Camps: “Ik vind het jammer om te zien hoe er onder kranten en tijdschriften tegenwoordig een opbod ontstaat bij pakweg een moordpartij. Dat kan toch niet? Ik vind dat de journalistiek zichzelf moet heruitvinden en terug moet gaan naar de essentie: nieuws halen en het tot de deadline actualiseren en verbeteren.”

Jij vindt dat er vandaag te negatief wordt gekeken naar het tijdperk waarin jij de journalistiek bedreef.

Camps: “Wel, ik ben zeker niet trots op de verzuiling en ik heb geen goed woord voor de hypocrisie en de absolute macht van de CVP uit die tijd, maar in de jaren 60 en 70 had je wel nog beschavingscriteria waar we vandaag uit zouden kunnen leren. De hedendaagse politiek moet gezuiverd worden van de leugen en we moeten kunnen teruggrijpen naar een groter ideaal. Vroeger was er meer houvast, nu slaat de ontheemding wild toe en zijn we identiteitsloze schimmen geworden van onszelf. Helaas zoeken mensen hun toevlucht bij politieke partijen die enkel opportunisme en cynisme te bieden hebben. Wat dat betreft leefde ik wel degelijk in een bevoorrechte tijd.”

Ben Chikha: “De vraag lijkt me vooral welke goede dingen je meeneemt en wat je achterlaat. Want de verwijten aan de vorige generatie zijn niet zomaar onterecht. Kijk maar naar het klimaat of de manier waarop er met migratie werd omgegaan. En ook wat betreft de positie van vrouwen hoeft de klok wat mij betreft absoluut niet teruggedraaid te worden.”

Hugo Camps: 'Ik vind het jammer om te zien hoe er onder kranten en tijdschriften tegenwoordig een opbod ontstaat bij pakweg een moordpartij. Dat kan toch niet?'Beeld Thomas Nolf

Is dat het doel van deze voorstelling: leren uit het verleden?
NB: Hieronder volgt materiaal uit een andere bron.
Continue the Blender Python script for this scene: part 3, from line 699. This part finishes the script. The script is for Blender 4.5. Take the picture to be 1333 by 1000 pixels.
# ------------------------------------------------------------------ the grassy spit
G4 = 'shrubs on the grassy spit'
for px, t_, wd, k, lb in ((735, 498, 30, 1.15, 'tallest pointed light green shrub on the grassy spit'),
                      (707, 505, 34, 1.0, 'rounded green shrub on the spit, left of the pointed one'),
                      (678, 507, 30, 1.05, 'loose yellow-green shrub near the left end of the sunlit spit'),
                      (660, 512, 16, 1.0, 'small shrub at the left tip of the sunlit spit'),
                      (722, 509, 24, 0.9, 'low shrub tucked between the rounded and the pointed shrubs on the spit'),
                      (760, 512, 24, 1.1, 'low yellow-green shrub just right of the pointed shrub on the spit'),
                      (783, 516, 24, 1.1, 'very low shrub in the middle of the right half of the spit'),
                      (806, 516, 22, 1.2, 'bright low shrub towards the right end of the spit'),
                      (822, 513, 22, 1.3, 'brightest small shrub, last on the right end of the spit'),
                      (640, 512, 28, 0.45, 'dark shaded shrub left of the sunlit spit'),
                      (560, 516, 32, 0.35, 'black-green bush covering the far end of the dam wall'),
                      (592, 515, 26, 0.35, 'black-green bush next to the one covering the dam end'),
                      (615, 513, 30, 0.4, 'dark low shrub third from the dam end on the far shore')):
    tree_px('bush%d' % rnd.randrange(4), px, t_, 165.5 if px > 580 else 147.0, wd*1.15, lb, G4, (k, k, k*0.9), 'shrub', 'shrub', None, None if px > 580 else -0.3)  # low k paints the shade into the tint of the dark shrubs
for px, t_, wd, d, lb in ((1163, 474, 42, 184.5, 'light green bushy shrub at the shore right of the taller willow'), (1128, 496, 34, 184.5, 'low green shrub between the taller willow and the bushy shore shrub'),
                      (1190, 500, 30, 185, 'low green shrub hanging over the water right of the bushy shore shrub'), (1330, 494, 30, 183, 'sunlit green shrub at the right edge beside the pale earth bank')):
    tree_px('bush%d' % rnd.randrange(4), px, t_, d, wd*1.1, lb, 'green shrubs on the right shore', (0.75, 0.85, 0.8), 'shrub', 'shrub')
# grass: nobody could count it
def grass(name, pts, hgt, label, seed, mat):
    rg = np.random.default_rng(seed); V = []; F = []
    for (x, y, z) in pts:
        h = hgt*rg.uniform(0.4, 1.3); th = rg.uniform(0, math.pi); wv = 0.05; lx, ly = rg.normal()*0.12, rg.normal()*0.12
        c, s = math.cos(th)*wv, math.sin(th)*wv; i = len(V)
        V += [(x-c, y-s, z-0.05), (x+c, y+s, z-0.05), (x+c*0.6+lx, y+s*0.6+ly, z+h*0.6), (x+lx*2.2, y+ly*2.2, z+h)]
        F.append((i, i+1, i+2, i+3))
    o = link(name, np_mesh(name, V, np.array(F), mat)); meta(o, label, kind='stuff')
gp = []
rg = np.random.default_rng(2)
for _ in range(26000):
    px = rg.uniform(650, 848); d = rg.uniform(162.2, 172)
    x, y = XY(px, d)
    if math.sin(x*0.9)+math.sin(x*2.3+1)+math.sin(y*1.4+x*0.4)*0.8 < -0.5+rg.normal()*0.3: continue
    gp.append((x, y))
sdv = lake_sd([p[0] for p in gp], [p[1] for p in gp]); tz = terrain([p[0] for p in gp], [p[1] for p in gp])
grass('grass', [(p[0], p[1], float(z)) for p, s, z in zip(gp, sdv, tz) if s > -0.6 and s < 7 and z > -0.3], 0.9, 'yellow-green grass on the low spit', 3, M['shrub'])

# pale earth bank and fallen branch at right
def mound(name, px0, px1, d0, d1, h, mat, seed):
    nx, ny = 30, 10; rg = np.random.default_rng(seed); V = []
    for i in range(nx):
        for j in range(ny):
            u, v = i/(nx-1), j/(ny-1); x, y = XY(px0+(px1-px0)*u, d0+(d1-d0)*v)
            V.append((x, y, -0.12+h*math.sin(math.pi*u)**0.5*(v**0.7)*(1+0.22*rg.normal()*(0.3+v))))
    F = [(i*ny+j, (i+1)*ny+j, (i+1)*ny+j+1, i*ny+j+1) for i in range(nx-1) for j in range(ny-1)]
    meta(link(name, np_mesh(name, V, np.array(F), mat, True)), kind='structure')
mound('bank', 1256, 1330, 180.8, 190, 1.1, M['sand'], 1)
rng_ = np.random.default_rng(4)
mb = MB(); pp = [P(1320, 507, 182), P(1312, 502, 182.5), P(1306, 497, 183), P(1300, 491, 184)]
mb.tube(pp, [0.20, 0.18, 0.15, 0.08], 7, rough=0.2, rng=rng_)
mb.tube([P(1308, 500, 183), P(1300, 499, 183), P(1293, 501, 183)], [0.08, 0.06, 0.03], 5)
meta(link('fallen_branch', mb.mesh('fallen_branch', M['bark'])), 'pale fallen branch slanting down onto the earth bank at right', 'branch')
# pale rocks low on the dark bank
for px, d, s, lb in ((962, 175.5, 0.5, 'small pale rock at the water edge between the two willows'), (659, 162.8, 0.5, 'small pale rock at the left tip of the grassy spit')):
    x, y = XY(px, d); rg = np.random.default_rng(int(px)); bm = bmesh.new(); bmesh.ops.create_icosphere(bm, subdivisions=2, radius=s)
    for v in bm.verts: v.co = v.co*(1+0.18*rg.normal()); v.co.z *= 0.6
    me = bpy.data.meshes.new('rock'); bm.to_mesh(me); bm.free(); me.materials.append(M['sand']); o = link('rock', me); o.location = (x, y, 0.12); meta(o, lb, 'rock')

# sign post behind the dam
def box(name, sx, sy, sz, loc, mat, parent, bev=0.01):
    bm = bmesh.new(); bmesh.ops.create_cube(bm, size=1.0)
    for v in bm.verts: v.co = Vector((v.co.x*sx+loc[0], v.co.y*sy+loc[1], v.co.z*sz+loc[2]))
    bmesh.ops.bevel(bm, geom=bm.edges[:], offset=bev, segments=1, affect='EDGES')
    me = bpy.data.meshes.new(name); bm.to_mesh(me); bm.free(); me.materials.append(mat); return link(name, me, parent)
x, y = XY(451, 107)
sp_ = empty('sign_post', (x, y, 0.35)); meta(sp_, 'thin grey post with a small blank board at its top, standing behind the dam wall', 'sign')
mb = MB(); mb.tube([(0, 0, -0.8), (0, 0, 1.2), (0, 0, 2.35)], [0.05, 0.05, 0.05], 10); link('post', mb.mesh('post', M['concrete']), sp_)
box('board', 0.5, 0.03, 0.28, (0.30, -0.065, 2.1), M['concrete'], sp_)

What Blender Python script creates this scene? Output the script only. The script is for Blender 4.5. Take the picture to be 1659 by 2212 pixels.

Ben Chikha: “Ik weet dat niet iedereen begrip heeft voor het feit dat ik een witte man centraal stel, maar de voorstelling gaat ook over hoe je je kan onttrekken aan scheve machtsrelaties en hoe je zand kan strooien in de machine. Op scène wordt dat ingevuld door de jonge spelers Maxime Waladi en Manou Selhorst. Ik denk dat emancipatorische bewegingen inspiratie kunnen halen bij iemand als Hugo – ook uit zijn fouten, want ik ga hem niet bewieroken. Maar zonder historisch inzicht dreigen we onszelf alleen maar te herhalen. Ik vind het nodig om die zoekende mens in beeld te brengen en denk dat we iets kunnen opsteken van de kwetsbare manier waarop hij reflecteert over zijn verleden.”